El 2018 fue declarado como “Año del Diálogo y la Reconciliación Nacional”. Hoy que estamos a punto de despedir el año, vale preguntarse cuánto los peruanos hemos dialogado y por ende nos hemos reconciliado. Por lo pronto, la psicoanalista Matilde Caplansky, en una reciente entrevista, afirma que en el Perú “este fin de año hablar de reconciliación es utópico” (Ver “La República” 23/12/18). Tal vez, esta respuesta no solo sea válida para este fin de año, sino de manera permanente.  
Ojalá mi escepticismo sea equivocado.
Reconciliación significa, en términos sencillos, curar las heridas, amistarse, dejar atrás el mal tiempo y mirar con optimismo el futuro. Para lo cual es necesario el diálogo entre las partes fracturadas, el autodiálogo, y un cierto tipo de negociación horizontal, satisfactoria y de mutuo acuerdo, para que aquella reconciliación sea sostenible en el tiempo. Parecería fácil en primera instancia y, tal vez, así funcione en sociedades más desarrolladas, a comparación de la peruana.
En el Perú actual ―a la luz de los acontecimientos que vivimos y de los que hemos sido testigos durante el 2018, tanto en el plano político como social―, parece imposible que alguna vez podamos ser ciudadanos reconciliados y parte de un país moderno y unido, de una sociedad justa, incorruptible, solidaria y, si bien, no igualitaria (otro ideal utópico), al menos con las condiciones básicas para la comodidad, el desarrollo y la seguridad.
En mi opinión, esta irreconciliación no podrá ser revertida en tanto no haya reformas estructurales que incluyan una nueva mirada de los procesos que tienen que ver, especialmente, con la educación y la cultura y todos los valores que de ellos se derivan, la participación ciudadana y política, la motivación para la empatía y la toma de conciencia. Me pregunto: ¿Cómo podríamos sentirnos reconciliados los peruanos si, por ejemplo, nuestra clase política, a excepción de muy pocos, está representada por bandas de hombres y mujeres impresentables, delincuentes en muchos casos, que defienden lo indefendible por interés personal y partidario por encima del ideal-país? (El bravucón y corrupto fujiaprismo de este 2018 y sus líderes, para muestra). ¿Cómo sentirnos reconciliados si frente a nuestros ojos operan mafias de cuello blanco al interior del sistema judicial y de la salud que roban y prestidigitan componendas con total impunidad? ¿Cómo sentirnos reconciliados si todos los días desgraciados machistas matan a mujeres como si no pasara nada? ¿Cómo sentirnos reconciliados si somos capaces de marchar muy unidos con la camiseta rojiblanca en un delirio chiflado y huachafo, indignados por la sanción de un jugador, a propósito de la selección peruana y su clasificación al mundial, pero no para exigir la renuncia de un fiscal de la nación mentiroso y sin sangre en la cara, o para condenar a curas y religiosos pederastas, o para protestar contra los fiscales que liberan a violadores y asesinos de niñas y mujeres, o para impedir que la corrupción dilapide nuestro país? Por citar algunos casos.
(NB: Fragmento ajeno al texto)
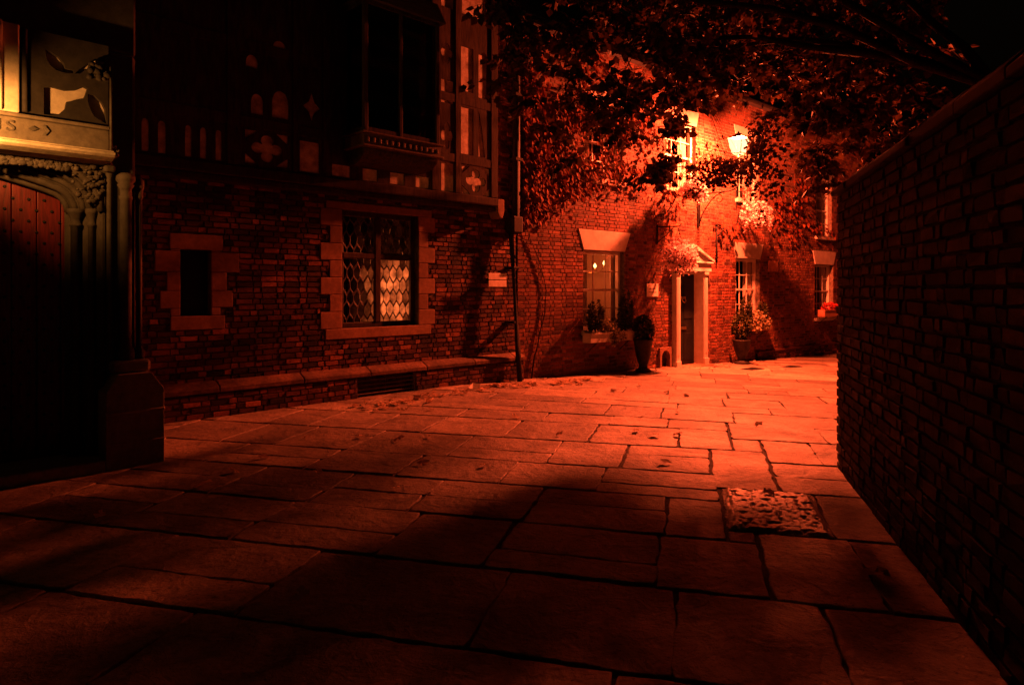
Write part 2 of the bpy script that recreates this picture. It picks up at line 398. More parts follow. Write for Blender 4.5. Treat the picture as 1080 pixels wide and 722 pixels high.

Es así como el anhelo de reconciliación se torna en utópico, en difícil e imposible de alcanzar. Sin embargo, esta imposibilidad puede funcionar también como un motor que sirva para mantener encendido el ímpetu de alcanzar dicho ideal. Es decir, la utopía como una oportunidad y eso, como un asomo de esperanza para el futuro.
Publicado en Los Andes (Arequipa) 30/12/2018.